----- RECORDS
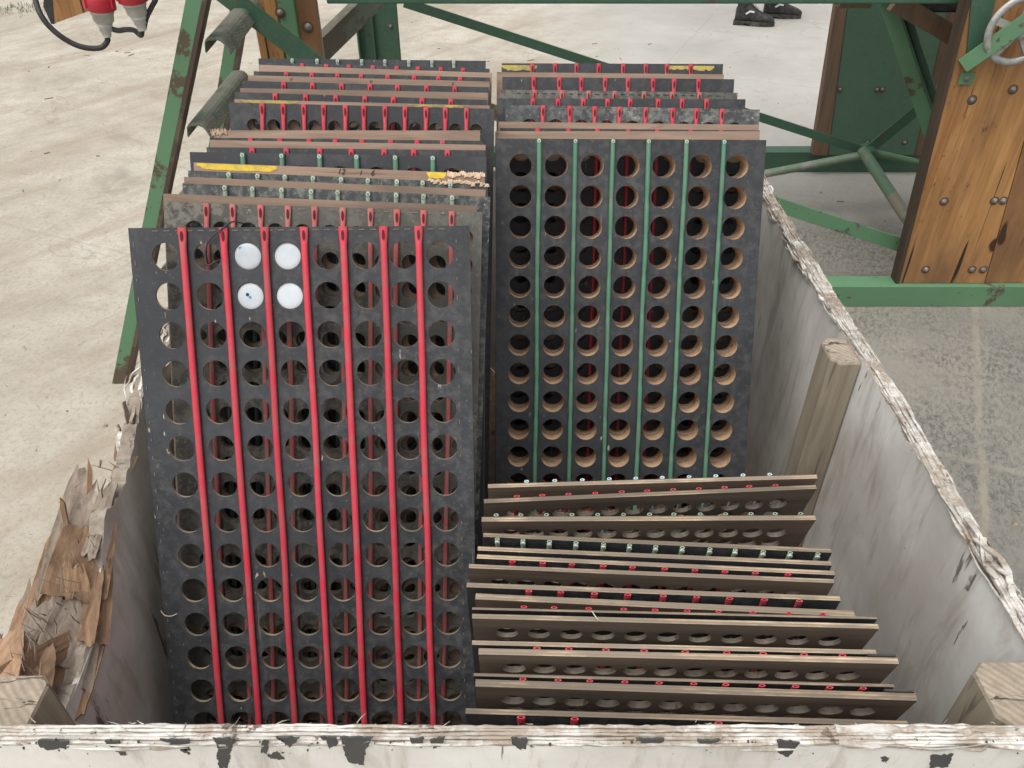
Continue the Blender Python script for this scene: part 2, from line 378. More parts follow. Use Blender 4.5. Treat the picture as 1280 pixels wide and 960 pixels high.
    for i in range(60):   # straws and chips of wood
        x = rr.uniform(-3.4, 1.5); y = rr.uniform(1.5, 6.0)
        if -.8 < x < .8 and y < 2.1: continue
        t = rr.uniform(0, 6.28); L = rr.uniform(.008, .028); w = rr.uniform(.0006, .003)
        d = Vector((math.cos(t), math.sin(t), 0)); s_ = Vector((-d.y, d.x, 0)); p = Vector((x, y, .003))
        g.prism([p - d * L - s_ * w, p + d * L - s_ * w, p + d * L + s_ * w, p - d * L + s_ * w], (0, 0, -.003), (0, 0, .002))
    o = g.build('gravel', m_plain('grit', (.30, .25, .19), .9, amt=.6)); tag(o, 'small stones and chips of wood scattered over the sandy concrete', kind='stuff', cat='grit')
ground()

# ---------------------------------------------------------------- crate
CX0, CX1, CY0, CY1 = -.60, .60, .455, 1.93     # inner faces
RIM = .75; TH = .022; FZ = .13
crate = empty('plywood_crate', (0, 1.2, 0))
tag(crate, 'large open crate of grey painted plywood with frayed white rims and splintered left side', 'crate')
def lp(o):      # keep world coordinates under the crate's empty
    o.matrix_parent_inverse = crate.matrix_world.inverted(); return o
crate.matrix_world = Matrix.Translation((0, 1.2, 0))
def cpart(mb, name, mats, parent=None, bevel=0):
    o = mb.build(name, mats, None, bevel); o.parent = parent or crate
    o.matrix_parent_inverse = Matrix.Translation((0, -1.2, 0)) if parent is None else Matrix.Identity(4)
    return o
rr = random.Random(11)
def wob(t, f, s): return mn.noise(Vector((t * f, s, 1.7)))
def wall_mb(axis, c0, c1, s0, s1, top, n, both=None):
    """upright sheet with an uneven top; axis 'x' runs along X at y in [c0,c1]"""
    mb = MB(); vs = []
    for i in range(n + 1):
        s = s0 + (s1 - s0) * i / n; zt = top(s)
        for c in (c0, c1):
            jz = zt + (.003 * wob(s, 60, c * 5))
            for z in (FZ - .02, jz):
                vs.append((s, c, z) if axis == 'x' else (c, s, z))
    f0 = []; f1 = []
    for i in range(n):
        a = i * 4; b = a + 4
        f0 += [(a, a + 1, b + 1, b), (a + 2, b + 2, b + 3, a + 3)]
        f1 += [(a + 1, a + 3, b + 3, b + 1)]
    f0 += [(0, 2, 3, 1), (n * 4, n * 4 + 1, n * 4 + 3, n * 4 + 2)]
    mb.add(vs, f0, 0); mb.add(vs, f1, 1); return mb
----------
----- RECORDS
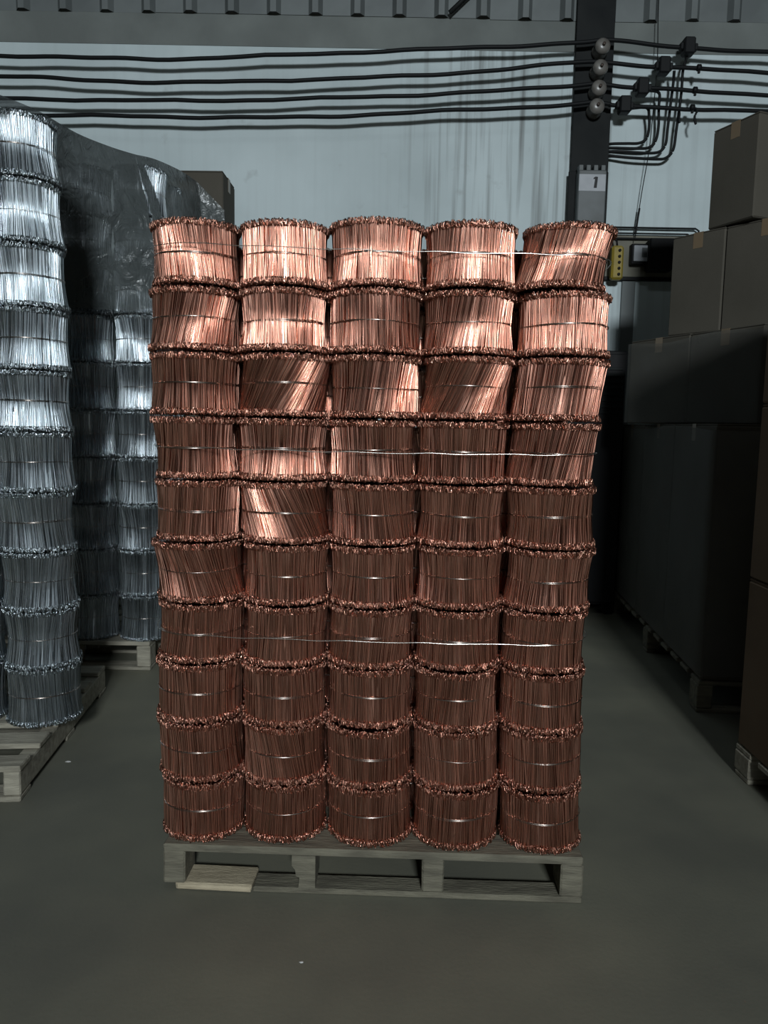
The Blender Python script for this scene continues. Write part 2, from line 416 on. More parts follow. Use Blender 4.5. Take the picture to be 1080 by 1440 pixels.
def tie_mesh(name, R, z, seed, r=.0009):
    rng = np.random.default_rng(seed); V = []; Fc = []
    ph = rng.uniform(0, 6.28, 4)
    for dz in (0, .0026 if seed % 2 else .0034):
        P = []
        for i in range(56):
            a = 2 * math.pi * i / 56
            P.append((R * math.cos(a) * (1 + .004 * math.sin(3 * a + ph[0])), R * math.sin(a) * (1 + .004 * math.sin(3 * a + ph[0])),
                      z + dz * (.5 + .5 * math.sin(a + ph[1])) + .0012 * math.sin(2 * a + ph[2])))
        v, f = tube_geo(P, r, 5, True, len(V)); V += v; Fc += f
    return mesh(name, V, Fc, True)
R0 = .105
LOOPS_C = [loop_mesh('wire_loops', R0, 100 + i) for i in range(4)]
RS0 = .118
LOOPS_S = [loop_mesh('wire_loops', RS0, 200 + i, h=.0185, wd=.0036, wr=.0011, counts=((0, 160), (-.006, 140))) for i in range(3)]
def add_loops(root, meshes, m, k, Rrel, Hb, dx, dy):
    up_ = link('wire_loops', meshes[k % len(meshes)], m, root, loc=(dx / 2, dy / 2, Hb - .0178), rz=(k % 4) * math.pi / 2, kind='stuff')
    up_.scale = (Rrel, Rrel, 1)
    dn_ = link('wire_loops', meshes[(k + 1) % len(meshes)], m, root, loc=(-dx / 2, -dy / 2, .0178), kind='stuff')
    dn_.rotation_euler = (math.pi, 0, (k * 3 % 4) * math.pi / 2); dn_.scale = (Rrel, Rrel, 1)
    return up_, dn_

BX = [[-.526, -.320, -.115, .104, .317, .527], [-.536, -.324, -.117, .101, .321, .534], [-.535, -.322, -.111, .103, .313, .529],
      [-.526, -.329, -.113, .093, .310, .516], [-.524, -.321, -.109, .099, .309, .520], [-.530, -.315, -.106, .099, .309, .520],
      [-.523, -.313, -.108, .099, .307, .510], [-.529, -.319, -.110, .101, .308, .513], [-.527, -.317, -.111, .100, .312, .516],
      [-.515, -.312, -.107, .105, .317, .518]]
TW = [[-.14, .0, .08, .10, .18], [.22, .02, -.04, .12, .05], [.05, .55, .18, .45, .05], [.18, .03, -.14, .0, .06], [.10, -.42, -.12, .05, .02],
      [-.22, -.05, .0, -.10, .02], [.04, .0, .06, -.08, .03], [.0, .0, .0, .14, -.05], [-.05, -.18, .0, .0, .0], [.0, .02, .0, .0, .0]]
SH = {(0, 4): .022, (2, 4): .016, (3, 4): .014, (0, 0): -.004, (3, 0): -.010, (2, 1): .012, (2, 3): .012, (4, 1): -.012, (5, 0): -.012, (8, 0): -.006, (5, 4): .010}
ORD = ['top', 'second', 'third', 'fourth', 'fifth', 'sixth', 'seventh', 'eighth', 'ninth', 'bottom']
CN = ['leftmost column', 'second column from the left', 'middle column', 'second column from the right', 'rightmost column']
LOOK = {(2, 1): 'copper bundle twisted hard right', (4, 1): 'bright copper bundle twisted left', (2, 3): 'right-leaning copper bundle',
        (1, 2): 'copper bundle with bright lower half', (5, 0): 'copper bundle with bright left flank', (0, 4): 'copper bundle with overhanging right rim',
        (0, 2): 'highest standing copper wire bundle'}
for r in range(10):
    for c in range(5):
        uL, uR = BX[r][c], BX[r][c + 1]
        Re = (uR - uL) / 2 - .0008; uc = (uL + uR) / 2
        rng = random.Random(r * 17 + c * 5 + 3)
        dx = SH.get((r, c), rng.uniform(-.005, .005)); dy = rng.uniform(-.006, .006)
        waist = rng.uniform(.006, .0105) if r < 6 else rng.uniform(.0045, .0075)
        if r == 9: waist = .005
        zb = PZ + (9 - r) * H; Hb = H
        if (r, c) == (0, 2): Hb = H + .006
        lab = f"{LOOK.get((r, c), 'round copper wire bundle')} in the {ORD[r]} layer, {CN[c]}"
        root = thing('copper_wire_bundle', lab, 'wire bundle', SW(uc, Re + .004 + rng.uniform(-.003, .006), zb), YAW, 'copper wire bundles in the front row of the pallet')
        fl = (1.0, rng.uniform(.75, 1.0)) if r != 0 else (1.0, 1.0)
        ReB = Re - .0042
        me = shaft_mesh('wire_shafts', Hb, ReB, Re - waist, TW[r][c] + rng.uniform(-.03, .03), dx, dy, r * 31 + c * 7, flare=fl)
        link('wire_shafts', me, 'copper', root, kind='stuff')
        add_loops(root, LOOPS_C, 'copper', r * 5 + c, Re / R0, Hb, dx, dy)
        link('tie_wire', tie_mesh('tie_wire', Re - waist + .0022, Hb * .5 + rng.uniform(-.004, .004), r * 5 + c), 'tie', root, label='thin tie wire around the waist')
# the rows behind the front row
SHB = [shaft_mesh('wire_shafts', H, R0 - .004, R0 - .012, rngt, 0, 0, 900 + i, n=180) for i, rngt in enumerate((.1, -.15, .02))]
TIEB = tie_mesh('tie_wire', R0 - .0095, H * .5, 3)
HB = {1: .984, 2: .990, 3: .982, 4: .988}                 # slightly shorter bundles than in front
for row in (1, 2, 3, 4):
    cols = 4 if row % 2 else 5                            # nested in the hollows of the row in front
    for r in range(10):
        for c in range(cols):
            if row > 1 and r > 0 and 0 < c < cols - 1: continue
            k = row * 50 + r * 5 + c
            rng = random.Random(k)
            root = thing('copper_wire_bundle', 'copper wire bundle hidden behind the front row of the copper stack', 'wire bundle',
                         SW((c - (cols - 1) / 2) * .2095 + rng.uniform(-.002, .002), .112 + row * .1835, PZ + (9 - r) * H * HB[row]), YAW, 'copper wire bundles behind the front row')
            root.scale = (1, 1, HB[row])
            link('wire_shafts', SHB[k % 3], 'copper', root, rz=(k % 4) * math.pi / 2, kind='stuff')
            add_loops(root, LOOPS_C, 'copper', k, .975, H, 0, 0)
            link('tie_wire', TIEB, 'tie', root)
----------
# [REQUIRED WORK]
From the entries above, return each line with the word "Blender" in it.

# [SOLUTION FOR THIS TASK]
Continue the Blender Python script for this scene: part 2, from line 378. More parts follow. Use Blender 4.5. Treat the picture as 1280 pixels wide and 960 pixels high.
The Blender Python script for this scene continues. Write part 2, from line 416 on. More parts follow. Use Blender 4.5. Take the picture to be 1080 by 1440 pixels.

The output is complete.